* Data shown
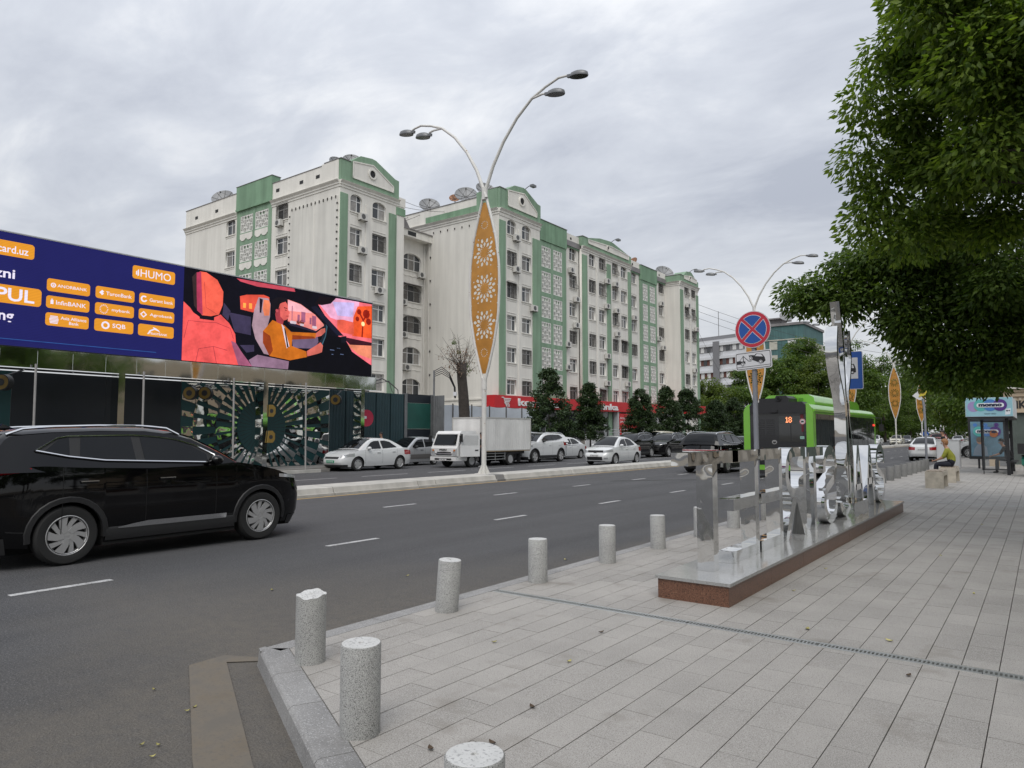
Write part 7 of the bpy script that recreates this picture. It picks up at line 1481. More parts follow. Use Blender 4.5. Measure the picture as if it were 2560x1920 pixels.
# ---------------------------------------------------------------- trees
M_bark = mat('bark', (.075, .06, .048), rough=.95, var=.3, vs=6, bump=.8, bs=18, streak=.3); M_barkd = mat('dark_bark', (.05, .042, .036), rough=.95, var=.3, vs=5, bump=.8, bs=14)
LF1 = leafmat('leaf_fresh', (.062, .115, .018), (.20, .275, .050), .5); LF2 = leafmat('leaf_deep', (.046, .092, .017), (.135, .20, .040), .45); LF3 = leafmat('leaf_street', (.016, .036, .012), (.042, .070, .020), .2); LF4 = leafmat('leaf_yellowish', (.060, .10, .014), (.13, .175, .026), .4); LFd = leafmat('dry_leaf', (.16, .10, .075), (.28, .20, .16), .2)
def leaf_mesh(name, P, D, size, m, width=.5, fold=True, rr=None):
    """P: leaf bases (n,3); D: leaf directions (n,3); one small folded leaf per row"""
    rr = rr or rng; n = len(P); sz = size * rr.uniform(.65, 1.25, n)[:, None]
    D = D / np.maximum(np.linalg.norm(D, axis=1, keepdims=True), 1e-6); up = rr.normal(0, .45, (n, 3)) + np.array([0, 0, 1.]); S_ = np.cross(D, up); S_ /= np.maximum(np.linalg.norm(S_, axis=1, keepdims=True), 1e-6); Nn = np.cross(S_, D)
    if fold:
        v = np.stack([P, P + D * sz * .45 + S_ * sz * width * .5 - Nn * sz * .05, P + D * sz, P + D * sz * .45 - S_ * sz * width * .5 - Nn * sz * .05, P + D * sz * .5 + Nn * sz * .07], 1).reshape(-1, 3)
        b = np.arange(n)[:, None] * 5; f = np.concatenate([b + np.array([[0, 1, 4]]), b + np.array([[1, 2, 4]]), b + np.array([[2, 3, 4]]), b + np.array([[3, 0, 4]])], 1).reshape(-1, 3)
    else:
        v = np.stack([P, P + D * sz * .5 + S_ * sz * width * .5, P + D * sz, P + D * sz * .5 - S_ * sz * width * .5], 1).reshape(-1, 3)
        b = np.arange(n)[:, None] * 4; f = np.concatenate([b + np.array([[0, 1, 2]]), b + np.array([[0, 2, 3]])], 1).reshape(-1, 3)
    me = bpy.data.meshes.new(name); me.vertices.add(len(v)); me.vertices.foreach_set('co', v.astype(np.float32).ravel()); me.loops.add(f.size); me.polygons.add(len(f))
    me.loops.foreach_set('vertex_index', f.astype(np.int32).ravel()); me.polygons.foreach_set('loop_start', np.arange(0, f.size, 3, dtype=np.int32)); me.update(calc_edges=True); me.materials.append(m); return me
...
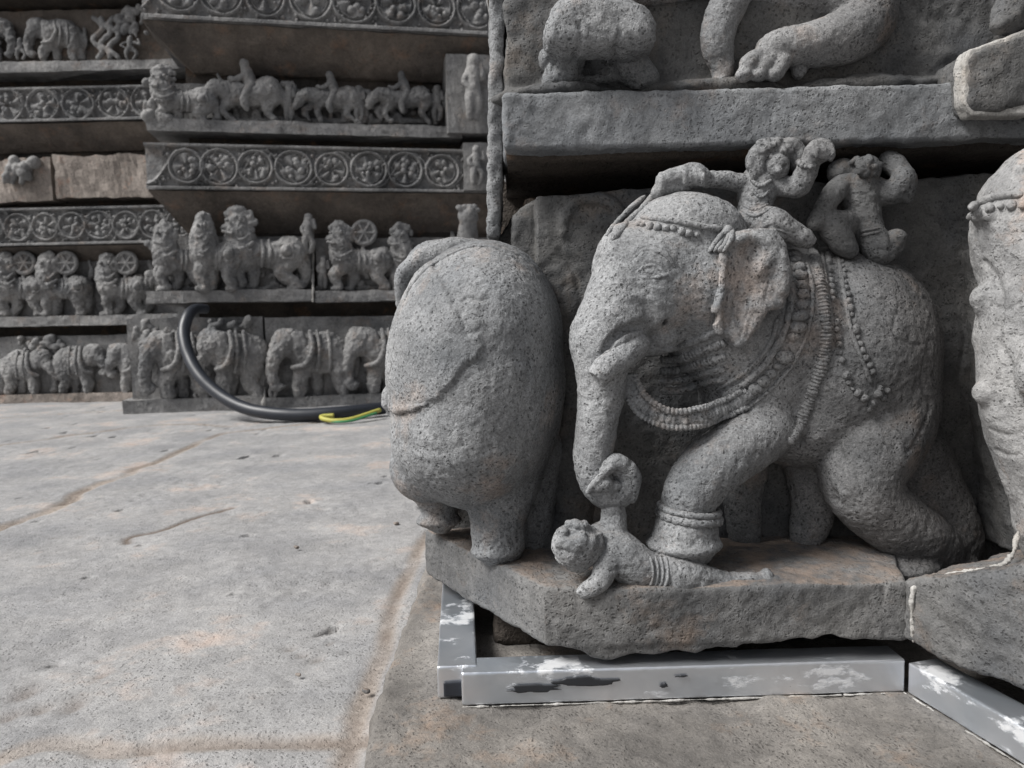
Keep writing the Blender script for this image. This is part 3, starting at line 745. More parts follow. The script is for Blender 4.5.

* Your objective
List every line in the records above that contains the word "this".

* Output
Write part 7 of the bpy script that recreates this picture. It picks up at line 1481. More parts follow. Use Blender 4.5. Measure the picture as if it were 2560x1920 pixels.
Keep writing the Blender script for this image. This is part 3, starting at line 745. More parts follow. The script is for Blender 4.5.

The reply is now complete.